Ein Zurück gibt es nicht
Damit das gelingt, gibt es in der Wohngemeinschaft strenge Regeln. Deutsch lernen ist Pflicht. Schon das kleinste Vergehen, und sei es nur ein winziger Ladendiebstahl, führt zum Rauswurf. Und: Täglich wird gemeinsam die Tagesschau angesehen. "Da hören die Männer das reinste Hochdeutsch, das es gibt", sagt Joschi Moser lächelnd.
Moser weiß, dass sein Konzept erfolgreich ist und die Männer motiviert, sich hier ein Leben aufzubauen. Auch, weil es ein Zurück für sie nicht gibt. "Unsere Geflüchteten haben nicht die geringste Rückkehrperspektive in ihre Herkunftsländer, weil sich da politisch wie auch gesellschaftlich lange Jahre nichts ändern wird, da müssen wir uns nichts vormachen. Und das heißt, die brauchen eine feste Bleibeperspektive."

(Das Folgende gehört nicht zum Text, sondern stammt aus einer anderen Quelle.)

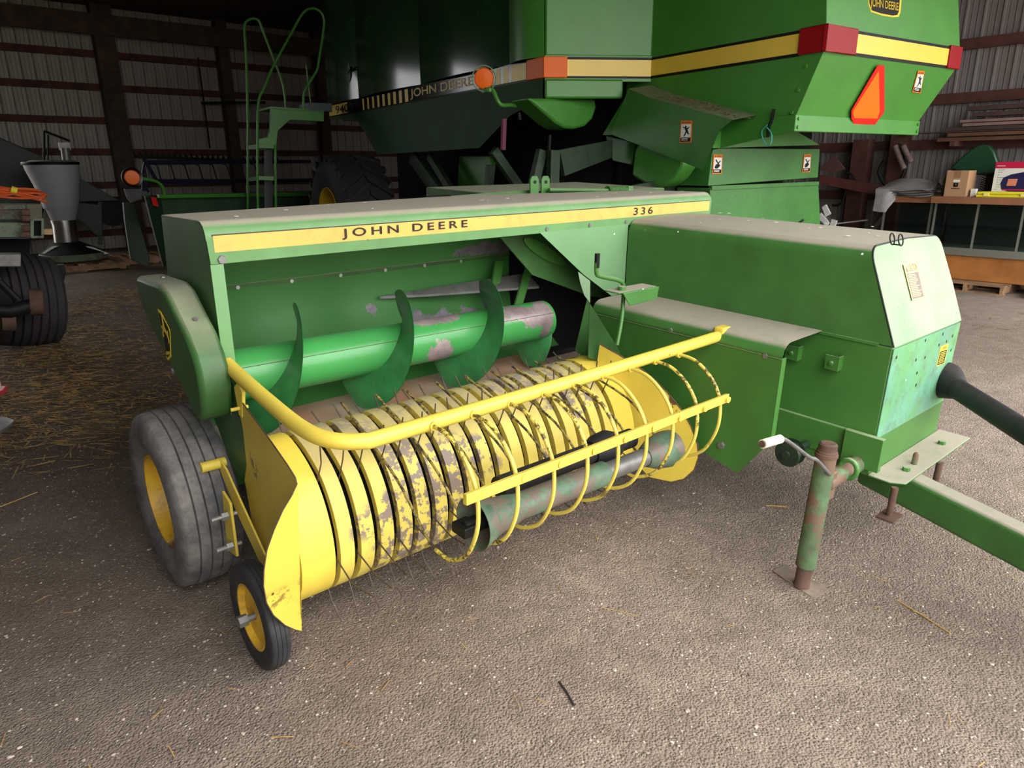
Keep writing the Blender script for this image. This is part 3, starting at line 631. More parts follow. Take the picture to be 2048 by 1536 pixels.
# stripes: black trim lines and yellow band
def stripe(p0,p1,z0,z1,n,name='stripe',b=True):
    p0=V(p0);p1=V(p1);n=V(n).normalized()
    f=lambda a,b_,o:[V((p0.x,p0.y,a))+n*o,V((p1.x,p1.y,a))+n*o,V((p1.x,p1.y,b_))+n*o,V((p0.x,p0.y,b_))+n*o]
    s=part('stripe_trim',MB().prism(f(z0-.025,z1+.025,.002),n*.004),BLD,CMB)
    return part(name,MB().prism(f(z0,z1,.006),n*.003),CY,CMB)
stripe((-.006,2.0,0),(-.006,.02,0),2.555,2.71,(-1,0,0))
stripe((.44,-.206,0),(2.04,-.206,0),2.56,2.71,(0,-1,0))
# tail lights
mb=MB().box((-.03,-.235,2.535),(.43,-.20,2.745)); mb.box((-.03,-.235,2.535),(-.005,.03,2.745)); TL=part('tail_light',mb,REDL,CMB,bevel=.008,label='large red tail light wrapping the left corner')
mb=MB().box((2.04,-.235,2.535),(2.27,-.20,2.745)); part('tail_light',mb,REDL,CMB,bevel=.008,label='red tail light at the right corner')
# SMV triangle
def rf(x,y,o=0): return onp(FC,x,y,V((0,0-o,2.05)),V((0,-1,-.408)).normalized())
nr=V((0,-1,-.408)).normalized()
sm_=[rf(x,y,.03) for x,y in ((1755,130),(1768,131),(1768,223),(1749,249),(1706,248),(1702,236),(1702,221))]
SMV=part('slow_vehicle_emblem',MB().prism(sm_,nr*.006),REDT,CMB,label='orange and red slow-vehicle triangle')
inn=[rf(x,y,.037) for x,y in ((1757,141),(1759,223),(1754,237),(1708,236),(1706,229),(1706,222))]
part('orange_centre',MB().prism(inn,nr*.003),ORF,SMV)
# shield badge with name, cut by the top of the picture
uf=lambda x,y,o:onp(FC,x,y,V((0,-.2-o,2.74)),V((0,-1,.12)).normalized()); nu=V((0,-1,.12)).normalized()
bo=[uf(x,y,.004) for x,y in ((1736,-30),(1736,8),(1741,24),(1762,31),(1785,35),(1796,34),(1800,26),(1804,-20))]
bi=[uf(x,y,.009) for x,y in ((1738,-28),(1739,7),(1744,21),(1763,27),(1785,31),(1794,30),(1797,24),(1801,-18))]
BD=part('name_badge',MB().prism(bo,nu*.004),YDC,CMB,label='black shield badge with a yellow border'); part('badge_field',MB().prism(bi,nu*.002),BLD,BD)
a=uf(1741,17,.013);b=uf(1796,26,.013); text('lettering','JOHN DEERE',a,b-a,nu.cross((b-a).normalized()) if nu.cross((b-a).normalized()).z>0 else -nu.cross((b-a).normalized()),.085,YDC,BD,width=(b-a).length,bold=.01)
# warning decals
def decal(ps,n,kind):
    n=V(n).normalized(); D=part('warning_decal',plate(ps,n,.002),ORD,CMB,label='orange, white and black warning decal')
    part('decal_field',plate(sub(ps,.08,.16,.92,.76,n,2.5),n,.0008),WHT,D)
    part('decal_footer',plate(sub(ps,.08,.76,.92,.95,n,2.5),n,.0008),BLD,D)
    mb=MB(); P=lambda s,t: bil(ps,s,t)+n*.0045
    if kind==0: polys=[[(.38,.30),(.46,.22),(.56,.26),(.54,.32),(.46,.34)],[(.40,.34),(.62,.32),(.68,.48),(.50,.50)],[(.50,.48),(.68,.48),(.80,.62),(.72,.63),(.58,.54),(.40,.72),(.32,.71)],[(.40,.36),(.20,.30),(.22,.27),(.42,.32)],[(.62,.34),(.78,.27),(.80,.30),(.66,.40)]]
    else: polys=[[(.18,.66),(.30,.50),(.60,.46),(.78,.56),(.70,.62),(.50,.72),(.28,.73)],[(.20,.28),(.30,.24),(.62,.46),(.52,.50)],[(.56,.40),(.76,.30),(.80,.35),(.62,.46)]]
    for pl in polys: mb.prism([P(s,t) for s,t in pl],n*.0006)
    mb.prism([P(s,t) for s,t in ((.14,.13),(.24,.13),(.19,.04))],n*.0006)
    part('pictogram',mb,BLD,D)
    mb=MB()
    for t in (.80,.86): mb.prism([P(s,t_) for s,t_ in ((.16,t),(.7,t),(.7,t+.03),(.16,t+.03))],n*.0006)
    part('decal_text_lines',mb,WHT,D)
    text('warning_word','WARNING',P(.32,.13),ps[1]-ps[0],ps[0]-ps[3],(ps[0]-ps[3]).length*.07,BLD,D,width=(ps[1]-ps[0]).length*.55)
q=[rf(x,y,.012) for x,y in ((1836,141),(1849,142),(1841,187),(1824,184))]; decal(q,nr,0)
# wires hanging from the side
w=[on(FC,x,y,0,-.03) for x,y in ((1548,218),(1544,240),(1538,255),(1536,275))]; WR=part('wire_bundle',MB().tube(bez(w,5),.014,6),BLK,CMB)
w=[on(FC,x,y,0,-.05) for x,y in ((1535,250),(1524,262),(1526,278),(1534,290),(1542,286),(1543,268),(1534,255))]; part('wire_loop',MB().tube(bez(w,5),.005,6),plain('turquoise_wire',(70,170,160),.5),WR)
# slanted side shield with a top flange
XS=-.35
ss=[on(FC,x,y,0,XS) for x,y in ((1258,178),(1300,196),(1465,240),(1438,262),(1406,340),(1221,268))]
SS=part('side_shield',MB().face(ss),CGD,CMB,solid=.008,label='slanted green side shield littered with chaff')
tpf=[ss[0],ss[1],ss[2],ss[2]+V((.33,0,.05)),ss[1]+V((.33,0,.05)),ss[0]+V((.33,0,.05))]
part('shield_top',MB().face(tpf),CGD,SS,solid=.008)
q=[on(FC,x,y,0,XS-.006) for x,y in ((1362,241),(1385,241),(1383,285),(1359,286))]; decal(q,(-1,0,0),0)
mb=MB().prism([on(FC,x,y,0,-.30) for x,y in ((1257,178),(1247,200),(1205,270),(1222,270),(1262,200))],(.3,0,0)); part('shield_support',mb,CG,SS)
# chaff heap on the shield
mb=MB(); rr=random.Random(5)
for k in range(500):
    t=rr.random(); p=ss[1].lerp(ss[2],t)+V((rr.uniform(.01,.3),0,.02)); p.z+=.05*math.sin(math.pi*t)*rr.random(); r=rr.uniform(.005,.012); a=rr.uniform(0,3.1); d=V((math.cos(a),math.sin(a),0))*r; e=V((-d.y,d.x,r*.5))*.5
    mb.face([p-d-e,p+d-e,p+d+e,p-d+e])
o=part('chaff',mb,plain('chaff',(150,120,92),.9),SS); o['kind']='stuff'
# rounded belt guards
g=[on(FC,x,y,0,-.30) for x,y in ((1262,352),(1268,300),(1280,282),(1338,300),(1360,312),(1366,322),(1362,338),(1348,358),(1328,372),(1310,376),(1292,370))]
part('belt_guard',MB().prism(g,(.22,0,0)),CG,CMB,bevel=.03,label='rounded green belt guard')
g=[on(FC,x,y,1,2.3) for x,y in ((1055,196),(1192,198),(1194,215),(1186,238),(1172,252),(1150,258),(1130,256),(1112,246))]
part('belt_guard',MB().prism(g,(0,.35,0)),CG,CMB,bevel=.03)
# straw chute
YC=.9
def pl_(lst,y): return [on(FC,a,b,1,y) for a,b in lst]
up_=pl_(((1426,296),(1640,298),(1636,355),(1416,372)),YC); part('chute_upper',MB().prism(up_,(0,.5,0)),CGD,CMB,bevel=.006,label='upper chute panel with two warning decals')
lo_=pl_(((1420,376),(1637,368),(1642,470),(1422,520)),YC); CHL=part('chute_lower',MB().prism(lo_,(0,.45,0)),CGD,CMB,bevel=.006,label='lower chute panel speckled with dirt')
mb=MB().prism(pl_(((1424,372),(1638,363),(1638,370),(1424,380)),YC-.02),(0,.04,0)); part('chute_lip',mb,CGD,CHL)
for q in (((1427,309),(1445,309),(1443,348),(1424,348)),((1608,309),(1622,308),(1620,344),(1604,345))):
    decal(pl_(q,YC-.005),(0,-1,0),1)
part('slot',MB().prism(pl_(((1597,444),(1606,438),(1608,441),(1599,448)),YC-.004),(0,-.003,0)),BLD,CHL)
mb=MB().prism(pl_(((1430,262),(1592,262),(1640,290),(1426,296)),YC-.1),(0,.6,0)); part('chute_neck',mb,CG,CMB)
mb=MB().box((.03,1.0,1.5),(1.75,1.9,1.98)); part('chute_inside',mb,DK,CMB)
# wide body: angled corner panel then the long side
c0=V((0,1.82,0)); c1=V((-1.04,2.33,0)); nb=V((-.44,-.90,0)).normalized()
if nb.y>0: nb=-nb
def cpan(z0,z1,a=0,b=1,o=0): 
    p=c0.lerp(c1,a)+nb*o; q=c0.lerp(c1,b)+nb*o; return [V((p.x,p.y,z0)),V((q.x,q.y,z0)),V((q.x,q.y,z1)),V((p.x,p.y,z1))]
part('corner_panel',MB().prism(cpan(2.74,4.6),-nb*.05),CG,CMB,bevel=.02,label='green corner panel facing the rear')
part('corner_panel',MB().prism(cpan(2.50,2.75),-nb*.05),CG,CMB)
part('corner_sill',MB().prism(cpan(2.33,2.52,.27,1.0,.02),-nb*.06),CG,CMB,bevel=.02)
pa=cpan(2.53,2.735,0,.80,.002); part('stripe_trim',MB().prism(pa,nb*.004),BLD,CMB)
pa=cpan(2.55,2.71,0,.80,.006); part('stripe',MB().prism(pa,nb*.003),CY,CMB)
pa=cpan(2.53,2.735,.80,1.02,.0); mb=MB().prism(pa,nb*.04); mb.box((-1.075,2.31,2.53),(-1.02,2.62,2.735)); part('marker_light',mb,AMB,CMB,bevel=.008,label='amber corner light')
XB=-1.04
def bd_(lst,x=XB): return [on(FC,a,b,0,x) for a,b in lst]
top_z=4.7
def yz(px,py): p=on(FC,px,py,0,XB); return p.y,p.z
ys=[2.34]+[yz(x,190)[0] for x in (1020,843,718)]+[yz(657,212)[0]]
zs_low=[2.50]*5
pan_names=[]
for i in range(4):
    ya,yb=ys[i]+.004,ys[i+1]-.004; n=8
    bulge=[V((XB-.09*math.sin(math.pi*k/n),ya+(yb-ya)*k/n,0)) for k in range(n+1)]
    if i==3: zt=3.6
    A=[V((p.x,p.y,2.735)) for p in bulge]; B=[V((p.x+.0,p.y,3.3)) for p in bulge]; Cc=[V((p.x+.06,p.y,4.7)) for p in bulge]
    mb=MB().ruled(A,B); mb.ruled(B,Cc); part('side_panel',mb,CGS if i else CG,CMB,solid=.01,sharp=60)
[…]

Die sei allerdings von der Politik nicht immer garantiert. Ali verfolgt täglich in den Nachrichten, was sich in seinem Heimatland Tunesien tut. Der Machtwechsel, die neue, vielleicht liberalere Regierung. Hoffnungen, dass er irgendwann dorthin zurückkehren kann, macht er sich jedoch nicht. "Die Homophobie ist zu tief in der Mentalität der gesamten Gesellschaft verwurzelt", so der Tunesier. "Um das zu ändern braucht es viel Zeit, vielleicht zehn, 20 Jahre."
Angst vor Homophobie
Auch Elvis aus Kamerun richtet sich langfristig auf ein Leben in Deutschland ein. Hier fühlt er sich sicher - aber eine Sache bereitet ihm auch Sorgen: "Deutschland wird gerade zu einer sehr diversen Gesellschaft, einer Gesellschaft mit Menschen aus unterschiedlichsten Kulturen, aus dem Kaukasus, aus Afrika, dem Mittleren Osten. Und mit diesen Menschen ziehen auch wieder homophobe Tendenzen in die deutsche Gesellschaft ein. Das macht mir Sorge, auch wenn ich weiß, dass ich hier als Schwuler von der Polizei und der Regierung beschützt werde."
Geflüchtete, die sich vor anderen Flüchtlingen fürchten? Ja, sagt Joschi Moser, das sei durchaus ein Thema. "Wir haben viele Berichte gehört von sexuellen Übergriffen in Landeserstaufnahmestellen und die Verantwortlichen dort sind oftmals recht machtlos. Andererseits sind unsere Geflüchteten auch durch Erfahrungen mit der Polizei in ihren Herkunftsländern so traumatisiert, dass sie auch da keine Hilfe suchen."
Deshalb besucht er mit den Bewohnern der Schwulen-WG regelmäßig Polizeistationen, um Vertrauen aufzubauen, um zu zeigen, dass es hier in Deutschland durchaus Hilfe für sie gibt. Und vielleicht sogar ein neues Leben, ohne Angst.